We heard two operettas:
First, Schoenberg's Jakob's Ladder... and had no idea what it was about. After an hour of atonal wailing in German with German subtitles...very useful... Paul had decided opera wan´t for him. Tonya assured him that judgement could not be made based on Schoenberg's twentieth century wierdness. The second operetta was Puccini´s Gianni Schicchi; and was much more "accessable" especially since it contained the theme tune to the film "A Room with a View".


Our most vivid memory of Salzburg will remain that of sitting for 3 hours with fifty Aussies and Kiwis watching "The Sound of Music" on video and tucking into a greasy fried breakfast. (Makes a change from rolls and jam).

We stayed at the YoHo which is used as a drop-off point by "Busabout Europe". Since Aussies and Kiwis can't get InterRail tickets and need to travel cheaply (given that their dollars are currently worthless) they use Busabout. Hence, the YoHo was full of people whose brains we could pick on what to do and see when we get to Australasia.

The YoHO has a bar which appeared to be open 24 hours. Although, Paul did most of his drinking during Happy Hour with the excuse that he could drink twice as much and still "stay within budget". The YoHo owners also have a farm nearby and use all their fresh vegetables, eggs and pork to feed us hungry hostellers. The food was wonderful. There are only three meals to chose from but each came with unlimited trips to the salad bar... the first vitamins we've had in ages!

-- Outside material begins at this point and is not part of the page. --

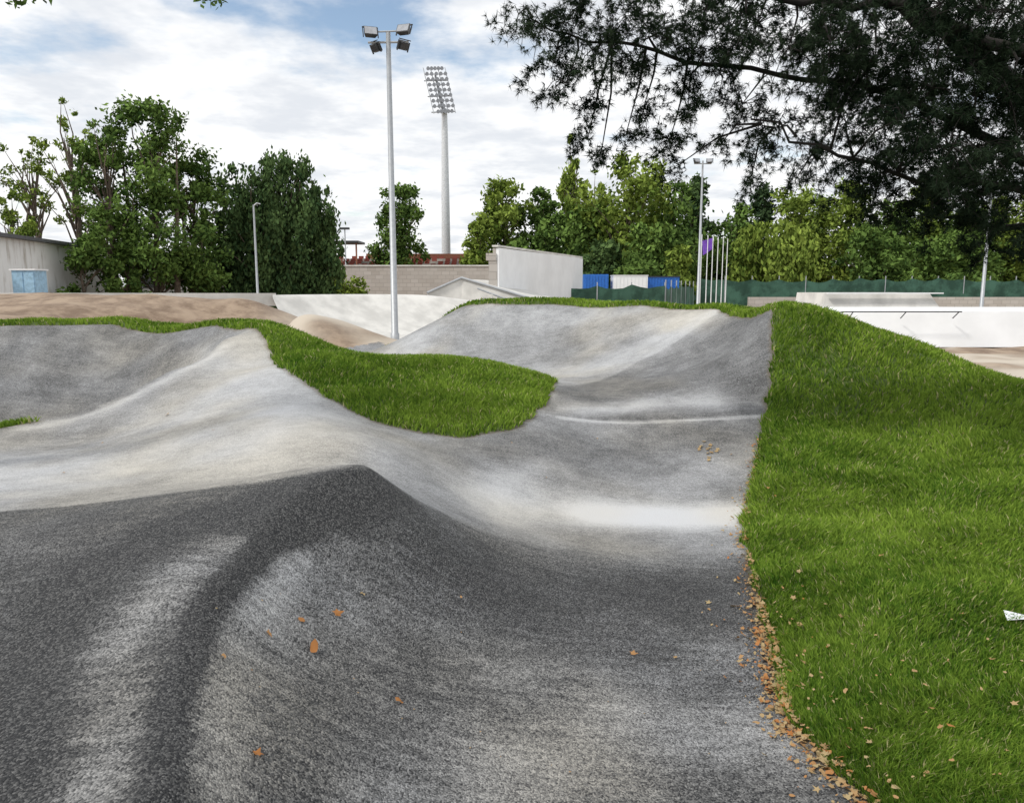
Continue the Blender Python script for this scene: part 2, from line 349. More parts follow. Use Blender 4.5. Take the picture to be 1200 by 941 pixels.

Salzburg old town is small, and it only took us half a day to see. It has some pretty cobbled streets, full of shops selling Mozart chocolates and nothing else.
We walked up to the Hohensalzburg Castle and across the river to the Mirabel Gardens where Julie Andrews and those adorable brats sang Do-Re-Mi whilst prancing around on the steps! The place had a less innocent atmosphere today since it was crawling with cops in riot gear! The World Economic Forum is being held here and they are expecting a huge demonstration against Globalism.